Yukiyo Akisada wrote:
> Hi, Abe-san.
>
> The Redirect never update the Neighbor Cache for TR1.
> In Redirect case,
> the importance is not the source address but the target address -- TR2.
>
> RFC 4861: Neighbor Discovery in IPv6
> 8.3. Host Specification
> ------------------------------------------------------------------------
> 4214 If the redirect contains a Target Link-Layer Address option, the host
> 4215 either creates or updates the Neighbor Cache entry for the target.
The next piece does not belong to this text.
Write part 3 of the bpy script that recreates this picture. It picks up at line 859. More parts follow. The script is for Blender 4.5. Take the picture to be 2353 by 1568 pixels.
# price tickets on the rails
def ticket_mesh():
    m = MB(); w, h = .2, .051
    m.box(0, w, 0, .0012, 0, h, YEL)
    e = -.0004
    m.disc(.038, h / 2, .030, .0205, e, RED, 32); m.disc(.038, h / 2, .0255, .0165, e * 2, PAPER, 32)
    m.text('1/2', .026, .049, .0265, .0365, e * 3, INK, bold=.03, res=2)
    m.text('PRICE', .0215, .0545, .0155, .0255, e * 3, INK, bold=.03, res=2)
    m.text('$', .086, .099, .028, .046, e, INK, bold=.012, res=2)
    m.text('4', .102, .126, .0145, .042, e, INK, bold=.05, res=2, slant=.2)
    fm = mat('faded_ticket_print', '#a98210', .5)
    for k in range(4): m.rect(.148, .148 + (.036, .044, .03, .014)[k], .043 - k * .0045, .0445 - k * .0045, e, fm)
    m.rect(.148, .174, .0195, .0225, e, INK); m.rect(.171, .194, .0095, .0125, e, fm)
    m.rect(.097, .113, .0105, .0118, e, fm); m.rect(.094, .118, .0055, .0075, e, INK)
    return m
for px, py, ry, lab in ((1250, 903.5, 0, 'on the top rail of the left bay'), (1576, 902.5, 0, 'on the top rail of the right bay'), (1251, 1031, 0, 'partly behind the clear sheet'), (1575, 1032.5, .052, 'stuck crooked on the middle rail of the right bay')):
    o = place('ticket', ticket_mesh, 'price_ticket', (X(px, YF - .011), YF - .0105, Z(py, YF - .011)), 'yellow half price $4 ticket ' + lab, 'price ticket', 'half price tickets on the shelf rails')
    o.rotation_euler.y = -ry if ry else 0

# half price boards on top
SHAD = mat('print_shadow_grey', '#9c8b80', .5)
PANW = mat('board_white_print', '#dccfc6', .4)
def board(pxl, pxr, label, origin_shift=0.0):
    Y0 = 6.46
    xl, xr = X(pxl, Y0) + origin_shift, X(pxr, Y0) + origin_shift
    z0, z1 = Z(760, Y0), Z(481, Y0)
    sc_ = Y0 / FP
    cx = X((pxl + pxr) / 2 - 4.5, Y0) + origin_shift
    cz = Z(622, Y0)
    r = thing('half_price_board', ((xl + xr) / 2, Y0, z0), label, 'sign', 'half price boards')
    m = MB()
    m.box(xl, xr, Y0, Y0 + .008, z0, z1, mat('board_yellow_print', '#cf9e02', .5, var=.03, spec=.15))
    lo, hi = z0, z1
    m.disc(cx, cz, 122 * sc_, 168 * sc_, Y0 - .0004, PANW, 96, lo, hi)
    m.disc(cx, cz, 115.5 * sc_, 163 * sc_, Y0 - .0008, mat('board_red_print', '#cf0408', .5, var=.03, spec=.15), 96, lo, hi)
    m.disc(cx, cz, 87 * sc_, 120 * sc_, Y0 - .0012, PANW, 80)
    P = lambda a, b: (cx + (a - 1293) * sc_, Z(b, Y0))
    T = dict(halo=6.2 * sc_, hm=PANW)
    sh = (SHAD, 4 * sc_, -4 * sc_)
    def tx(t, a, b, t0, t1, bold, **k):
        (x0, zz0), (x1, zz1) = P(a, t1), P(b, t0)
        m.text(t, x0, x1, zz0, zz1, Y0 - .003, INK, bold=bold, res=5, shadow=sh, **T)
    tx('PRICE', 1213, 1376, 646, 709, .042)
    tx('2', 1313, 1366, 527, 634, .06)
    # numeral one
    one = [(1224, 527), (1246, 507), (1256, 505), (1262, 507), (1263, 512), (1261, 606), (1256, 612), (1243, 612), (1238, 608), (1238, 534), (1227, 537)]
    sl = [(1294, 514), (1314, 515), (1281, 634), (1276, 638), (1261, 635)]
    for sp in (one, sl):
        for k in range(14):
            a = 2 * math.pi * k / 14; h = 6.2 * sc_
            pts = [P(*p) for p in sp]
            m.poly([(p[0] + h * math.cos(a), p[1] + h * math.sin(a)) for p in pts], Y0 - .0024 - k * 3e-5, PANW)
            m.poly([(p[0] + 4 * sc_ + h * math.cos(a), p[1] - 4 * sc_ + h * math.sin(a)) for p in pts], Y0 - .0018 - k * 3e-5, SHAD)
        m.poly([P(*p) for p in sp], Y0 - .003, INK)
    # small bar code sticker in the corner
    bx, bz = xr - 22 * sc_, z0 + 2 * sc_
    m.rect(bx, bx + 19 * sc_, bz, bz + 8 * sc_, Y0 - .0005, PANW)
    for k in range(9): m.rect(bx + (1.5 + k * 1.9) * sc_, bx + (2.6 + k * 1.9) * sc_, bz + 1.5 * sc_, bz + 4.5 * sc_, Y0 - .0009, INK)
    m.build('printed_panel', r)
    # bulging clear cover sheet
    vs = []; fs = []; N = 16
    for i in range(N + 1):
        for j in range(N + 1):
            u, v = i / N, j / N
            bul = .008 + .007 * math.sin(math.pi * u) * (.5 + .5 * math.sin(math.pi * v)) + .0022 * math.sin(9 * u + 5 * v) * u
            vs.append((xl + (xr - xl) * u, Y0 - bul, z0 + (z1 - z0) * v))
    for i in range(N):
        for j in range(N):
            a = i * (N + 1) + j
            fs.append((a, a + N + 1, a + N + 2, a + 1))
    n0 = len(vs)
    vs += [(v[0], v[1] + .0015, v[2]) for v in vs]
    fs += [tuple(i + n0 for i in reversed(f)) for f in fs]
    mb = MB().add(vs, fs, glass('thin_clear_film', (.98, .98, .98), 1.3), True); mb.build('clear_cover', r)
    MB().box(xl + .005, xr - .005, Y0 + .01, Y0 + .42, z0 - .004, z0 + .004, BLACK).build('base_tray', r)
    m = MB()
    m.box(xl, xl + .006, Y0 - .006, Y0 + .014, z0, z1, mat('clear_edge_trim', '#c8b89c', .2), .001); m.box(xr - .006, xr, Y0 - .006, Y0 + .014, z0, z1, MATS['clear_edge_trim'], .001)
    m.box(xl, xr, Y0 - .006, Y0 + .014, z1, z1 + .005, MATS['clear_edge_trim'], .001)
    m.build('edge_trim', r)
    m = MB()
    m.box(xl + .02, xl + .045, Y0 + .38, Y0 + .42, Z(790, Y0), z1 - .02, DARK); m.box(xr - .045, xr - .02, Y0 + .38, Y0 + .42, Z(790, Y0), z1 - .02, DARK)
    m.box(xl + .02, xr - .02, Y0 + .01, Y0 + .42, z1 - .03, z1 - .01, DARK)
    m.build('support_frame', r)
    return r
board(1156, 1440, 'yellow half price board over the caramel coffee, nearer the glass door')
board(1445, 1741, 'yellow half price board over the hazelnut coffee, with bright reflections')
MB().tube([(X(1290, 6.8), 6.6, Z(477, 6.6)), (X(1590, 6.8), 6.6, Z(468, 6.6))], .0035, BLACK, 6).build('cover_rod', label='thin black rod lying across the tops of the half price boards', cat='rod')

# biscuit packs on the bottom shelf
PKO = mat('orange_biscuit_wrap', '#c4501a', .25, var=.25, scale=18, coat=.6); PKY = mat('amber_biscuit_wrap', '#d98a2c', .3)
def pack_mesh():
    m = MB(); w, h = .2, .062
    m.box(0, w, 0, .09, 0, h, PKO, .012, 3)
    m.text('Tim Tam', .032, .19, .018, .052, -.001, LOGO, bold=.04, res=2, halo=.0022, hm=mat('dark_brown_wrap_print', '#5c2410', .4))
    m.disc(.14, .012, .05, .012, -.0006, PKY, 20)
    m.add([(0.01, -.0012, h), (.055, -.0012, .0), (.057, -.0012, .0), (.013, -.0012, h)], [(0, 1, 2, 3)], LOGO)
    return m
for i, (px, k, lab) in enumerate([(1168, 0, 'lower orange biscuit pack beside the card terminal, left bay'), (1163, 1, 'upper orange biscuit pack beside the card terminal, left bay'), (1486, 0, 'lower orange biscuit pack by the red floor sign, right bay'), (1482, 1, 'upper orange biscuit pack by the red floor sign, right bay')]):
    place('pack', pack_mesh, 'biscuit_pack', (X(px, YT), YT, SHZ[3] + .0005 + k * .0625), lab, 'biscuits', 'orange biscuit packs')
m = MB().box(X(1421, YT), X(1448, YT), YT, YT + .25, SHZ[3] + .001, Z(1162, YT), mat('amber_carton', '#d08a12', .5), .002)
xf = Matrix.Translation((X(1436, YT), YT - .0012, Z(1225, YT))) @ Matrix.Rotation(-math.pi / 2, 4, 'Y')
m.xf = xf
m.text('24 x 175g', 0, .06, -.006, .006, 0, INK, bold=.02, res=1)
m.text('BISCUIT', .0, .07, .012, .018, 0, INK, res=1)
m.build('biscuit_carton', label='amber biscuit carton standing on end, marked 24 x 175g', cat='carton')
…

> 4216 In both cases, the cached link-layer address is copied from the
> 4217 Target Link-Layer Address option. If a Neighbor Cache entry is
> 4218 created for the target, its reachability state MUST be set to STALE
> 4219 as specified in Section 7.3.3. If a cache entry already existed and
> 4220 it is updated with a different link-layer address, its reachability
> 4221 state MUST also be set to STALE. If the link-layer address is the
> 4222 same as that already in the cache, the cache entry's state remains
> 4223 unchanged.
> ------------------------------------------------------------------------
>
> The Neighbor Cache for TR2 may be updated by TLL option in Redirect.
> But in that case the state is never updated to REACHABLE.
> Updating to STALE is the only possibility.
>
> When the Neighbor Cache for TR2 is updated to STALE,
> the state will have the same way as I described in the previous E-mail.
>
> IsRouter is one of the parameter for Neighbor Cache,
> and it's not the same as the reachability state.
>
> How do you think?
>
> Thanks,
>
Umm.. maybe right. But I'm still unconvinced. Isn't it too strict in the test?
Redirects are sent only in response to data packets, so the neighbour
(TR1 in this case) is apparently reachable. Updating the NCE also seems reasonable
in terms of reducing ND packets in the network.
Or, is updating NCE wrt the Redirect's source prohibited?
If so, could you lecture me why? I don't see the reason so far.